Mexico arrests Santa Rosa de Lima cartel chief ‘El Marro’

Guanajuato state Gov. Diego Sinhué Rodríguez Vallejo said the operation that led to Yépez Ortiz’s detention Sunday morning was conducted by both state and federal law enforcement, and that a kidnapped business executive also had been freed. Authorities released a photo of Yépez Ortiz wearing a Puma windbreaker and jeans, flanked by soldiers and police. Mexico’s minister of security and public safety, Alfonso Durazo, said Yèpez Ortiz would be charged with oil theft and organized crime.

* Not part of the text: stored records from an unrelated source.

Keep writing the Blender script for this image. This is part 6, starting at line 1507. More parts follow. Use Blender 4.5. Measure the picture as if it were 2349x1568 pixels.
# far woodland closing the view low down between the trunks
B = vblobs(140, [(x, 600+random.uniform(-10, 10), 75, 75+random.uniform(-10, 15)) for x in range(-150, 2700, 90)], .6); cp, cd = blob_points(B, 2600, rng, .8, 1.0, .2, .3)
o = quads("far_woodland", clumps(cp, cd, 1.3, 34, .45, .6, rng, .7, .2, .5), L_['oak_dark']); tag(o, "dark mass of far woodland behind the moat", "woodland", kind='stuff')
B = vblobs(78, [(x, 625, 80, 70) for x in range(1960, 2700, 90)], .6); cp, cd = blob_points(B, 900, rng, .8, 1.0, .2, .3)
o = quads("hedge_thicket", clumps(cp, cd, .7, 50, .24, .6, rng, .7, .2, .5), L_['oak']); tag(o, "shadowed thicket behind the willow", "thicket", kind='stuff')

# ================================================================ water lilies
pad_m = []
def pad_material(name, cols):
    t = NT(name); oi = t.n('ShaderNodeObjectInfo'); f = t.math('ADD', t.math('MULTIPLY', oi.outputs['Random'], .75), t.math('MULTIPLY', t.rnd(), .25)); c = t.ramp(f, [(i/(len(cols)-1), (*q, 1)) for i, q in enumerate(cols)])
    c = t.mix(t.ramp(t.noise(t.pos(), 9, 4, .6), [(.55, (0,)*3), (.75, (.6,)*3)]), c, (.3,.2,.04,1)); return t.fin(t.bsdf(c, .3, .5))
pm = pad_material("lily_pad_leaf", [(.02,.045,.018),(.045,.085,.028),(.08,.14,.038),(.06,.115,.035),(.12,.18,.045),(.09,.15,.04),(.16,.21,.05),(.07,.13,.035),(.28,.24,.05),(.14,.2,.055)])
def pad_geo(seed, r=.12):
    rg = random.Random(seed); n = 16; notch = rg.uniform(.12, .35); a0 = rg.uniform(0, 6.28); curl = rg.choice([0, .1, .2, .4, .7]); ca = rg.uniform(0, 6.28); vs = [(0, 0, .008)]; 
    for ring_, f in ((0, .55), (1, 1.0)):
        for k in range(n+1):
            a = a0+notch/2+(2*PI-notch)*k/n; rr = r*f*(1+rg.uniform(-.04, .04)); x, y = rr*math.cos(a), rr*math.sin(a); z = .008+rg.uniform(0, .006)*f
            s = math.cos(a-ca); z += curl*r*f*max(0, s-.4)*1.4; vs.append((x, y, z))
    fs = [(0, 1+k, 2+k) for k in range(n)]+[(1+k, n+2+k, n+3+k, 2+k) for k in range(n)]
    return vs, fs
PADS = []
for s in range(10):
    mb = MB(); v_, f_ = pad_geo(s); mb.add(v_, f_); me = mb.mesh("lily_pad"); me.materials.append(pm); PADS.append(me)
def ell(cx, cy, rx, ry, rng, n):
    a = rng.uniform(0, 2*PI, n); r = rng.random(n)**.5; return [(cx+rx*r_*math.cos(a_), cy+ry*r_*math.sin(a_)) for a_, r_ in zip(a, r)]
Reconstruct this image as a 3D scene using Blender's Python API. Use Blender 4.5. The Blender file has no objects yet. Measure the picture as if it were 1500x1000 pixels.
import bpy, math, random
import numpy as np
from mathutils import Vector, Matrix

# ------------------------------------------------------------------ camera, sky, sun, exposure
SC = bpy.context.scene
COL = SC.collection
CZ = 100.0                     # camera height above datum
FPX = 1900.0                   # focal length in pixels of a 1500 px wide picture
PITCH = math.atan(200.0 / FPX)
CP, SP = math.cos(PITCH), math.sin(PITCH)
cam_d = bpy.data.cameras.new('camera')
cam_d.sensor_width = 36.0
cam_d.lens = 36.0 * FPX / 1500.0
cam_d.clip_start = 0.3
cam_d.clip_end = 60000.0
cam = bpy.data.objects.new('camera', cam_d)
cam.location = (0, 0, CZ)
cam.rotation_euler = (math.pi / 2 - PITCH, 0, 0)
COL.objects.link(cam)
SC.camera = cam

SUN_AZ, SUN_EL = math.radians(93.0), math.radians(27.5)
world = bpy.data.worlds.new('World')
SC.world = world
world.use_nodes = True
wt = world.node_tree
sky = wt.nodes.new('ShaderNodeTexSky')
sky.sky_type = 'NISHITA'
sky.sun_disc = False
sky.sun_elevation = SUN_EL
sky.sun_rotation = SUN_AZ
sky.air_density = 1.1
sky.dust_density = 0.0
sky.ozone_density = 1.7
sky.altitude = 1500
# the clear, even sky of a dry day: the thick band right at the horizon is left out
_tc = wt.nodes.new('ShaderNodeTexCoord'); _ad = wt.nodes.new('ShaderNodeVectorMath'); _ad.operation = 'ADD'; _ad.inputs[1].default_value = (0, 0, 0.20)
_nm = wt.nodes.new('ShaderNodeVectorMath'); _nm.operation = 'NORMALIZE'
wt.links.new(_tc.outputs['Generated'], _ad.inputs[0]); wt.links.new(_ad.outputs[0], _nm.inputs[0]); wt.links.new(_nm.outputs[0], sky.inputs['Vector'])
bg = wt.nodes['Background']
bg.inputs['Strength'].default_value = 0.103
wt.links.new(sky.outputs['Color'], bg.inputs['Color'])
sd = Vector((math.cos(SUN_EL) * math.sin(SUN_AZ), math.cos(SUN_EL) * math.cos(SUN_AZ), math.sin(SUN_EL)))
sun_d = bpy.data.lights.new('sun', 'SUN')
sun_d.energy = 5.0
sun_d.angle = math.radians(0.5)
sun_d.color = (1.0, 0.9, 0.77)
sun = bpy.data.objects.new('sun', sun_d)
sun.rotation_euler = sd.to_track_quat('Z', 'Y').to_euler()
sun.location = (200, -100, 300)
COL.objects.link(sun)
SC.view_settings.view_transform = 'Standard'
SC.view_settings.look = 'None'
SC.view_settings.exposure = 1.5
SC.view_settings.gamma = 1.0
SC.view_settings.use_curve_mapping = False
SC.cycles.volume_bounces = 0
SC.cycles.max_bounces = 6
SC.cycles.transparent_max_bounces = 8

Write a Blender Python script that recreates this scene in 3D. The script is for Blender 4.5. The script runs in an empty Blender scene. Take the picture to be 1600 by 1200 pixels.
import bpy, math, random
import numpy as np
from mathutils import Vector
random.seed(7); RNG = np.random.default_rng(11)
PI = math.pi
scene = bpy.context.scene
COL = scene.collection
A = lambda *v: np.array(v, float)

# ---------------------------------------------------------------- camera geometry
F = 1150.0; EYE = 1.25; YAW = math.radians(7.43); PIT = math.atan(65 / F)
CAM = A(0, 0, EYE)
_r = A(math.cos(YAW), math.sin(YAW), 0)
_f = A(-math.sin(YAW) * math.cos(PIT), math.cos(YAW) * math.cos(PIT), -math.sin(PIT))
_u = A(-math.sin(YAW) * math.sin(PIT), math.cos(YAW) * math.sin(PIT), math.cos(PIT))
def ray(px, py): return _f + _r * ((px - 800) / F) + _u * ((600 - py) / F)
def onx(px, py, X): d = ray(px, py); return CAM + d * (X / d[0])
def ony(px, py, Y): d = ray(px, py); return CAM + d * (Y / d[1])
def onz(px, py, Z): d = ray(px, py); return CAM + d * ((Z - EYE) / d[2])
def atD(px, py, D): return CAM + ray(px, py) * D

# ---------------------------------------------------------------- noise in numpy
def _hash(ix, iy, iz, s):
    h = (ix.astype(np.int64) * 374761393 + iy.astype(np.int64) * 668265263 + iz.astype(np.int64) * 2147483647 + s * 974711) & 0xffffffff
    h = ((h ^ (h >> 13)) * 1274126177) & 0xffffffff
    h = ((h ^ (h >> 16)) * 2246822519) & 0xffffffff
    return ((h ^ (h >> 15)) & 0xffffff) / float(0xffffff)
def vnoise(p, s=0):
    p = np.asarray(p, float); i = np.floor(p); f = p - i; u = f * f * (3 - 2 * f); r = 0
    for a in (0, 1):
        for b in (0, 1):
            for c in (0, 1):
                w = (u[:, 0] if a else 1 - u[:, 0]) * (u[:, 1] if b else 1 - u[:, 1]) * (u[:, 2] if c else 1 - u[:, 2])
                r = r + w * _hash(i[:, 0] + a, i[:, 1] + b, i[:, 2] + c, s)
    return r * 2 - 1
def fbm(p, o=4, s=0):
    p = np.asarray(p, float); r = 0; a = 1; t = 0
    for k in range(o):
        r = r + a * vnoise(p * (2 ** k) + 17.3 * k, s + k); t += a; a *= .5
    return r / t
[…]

Under Mexican President Andrés Manuel López Obrador, the government has struggled to articulate a coherent security strategy, even as the homicide rate has soared. López Obrador took office in 2018 after campaigning on a strategy he called abrazos, no balazos — hugs, not bullets.” He said he would discourage young people from pursuing criminal activity by investing in education, social programs and job development — suggesting that he would not wage war on the country’s cartel leaders. 

Last year, the Mexican army staged an operation in the city of Culiacán aimed at arresting Ovidio Guzmán, the son of former Sinaloa cartel leader Joaquín “El Chapo” Guzmán, who is imprisoned in the United States. But soon after soldiers detained the younger Guzmán, cartel gunmen filled the streets of the city, and he was released to avoid more violence.

This year, a video circulated of López Obrador greeting the mother of El Chapo during a visit to Sinaloa. The president called her “an elderly woman that deserves my respect, regardless of who her son is.”

In detaining Yépez Ortiz, the Mexican government has proved its willingness to pursue at least one cartel leader — but it has chosen perhaps the country’s most vulnerable kingpin, whose power was far more localized than other criminal leaders.

That power also appeared to be waning. In June, after the arrest of his mother and sister, Yépez Ortiz released an emotional video in which he teared up while thanking his supporters and threatening his rivals.

Days later, members of the Santa Rosa de Lima Cartel were accused in an attack on a drug rehabilitation center in the city that killed 28 people. That attack, and dozens of others, are believed to have been part of the bloody turf war between Yépez Ortiz and the rapidly growing Jalisco New Generation cartel.

For the Jalisco cartel’s leader, Nemesio “El Mencho” Oseguera Cervantes, Guanajuato is an important part of the drug trafficking route to the U.S. border. Some analysts believe Oseguera Cervantes attempted to reach a detente with Yépez Ortiz in 2017, and Yépez Ortiz’s reported rejection of the overture prompted the conflict.

As the organizations fight for control of Guanajuato, home to the tourist and expatriate enclave of San Miguel de Allende and international automotive factories, the state has been transformed by violence. In the first half of 2020, the state suffered 2,293 killings. It now accounts for between 15 and 18 percent of the country’s homicides, López Obrador told reporters in June.

The detention of Yépez Ortiz could clear the way for the Jalisco cartel’s takeover of Guanajuato. Mexican officials have acknowledged that when a single cartel controls trafficking routes, violence typically decreases. But the Jalisco cartel, which allegedly hired gunmen to try to assassinate Mexico City’s police chief in June, is seen as a growing threat.

In recent years, oil theft has become a major focus of organized crime, costing billions in lost government revenue. In 2018 alone, about $3.25 billion in oil was stolen, according to Pemex, the state oil company, up 5,000 percent from a decade earlier.

The Santa Rosa de Lima cartel and Yepez Ortiz were behind that surge. The large number of refineries and web of pipelines in Guanajuato made oil a natural target for the group. When the government appeared to begin cracking down on oil theft, the cartel launched a campaign of widespread extortion across the state. The 500,000-person city of Celaya briefly ran out of tortillas in 2019 because so many tortillerias had been shut down under the pressure of extortion and violence.

The United States congratulated Mexico on Yépez Ortiz’s arrest.

“Excellent news to start this Sunday: the capture of the criminal El Marro in Guanajuato,” U.S. Ambassador Christopher Landau tweeted in Spanish. “Criminals think they are so dynamic and smart, but in the end the good guys will always win.”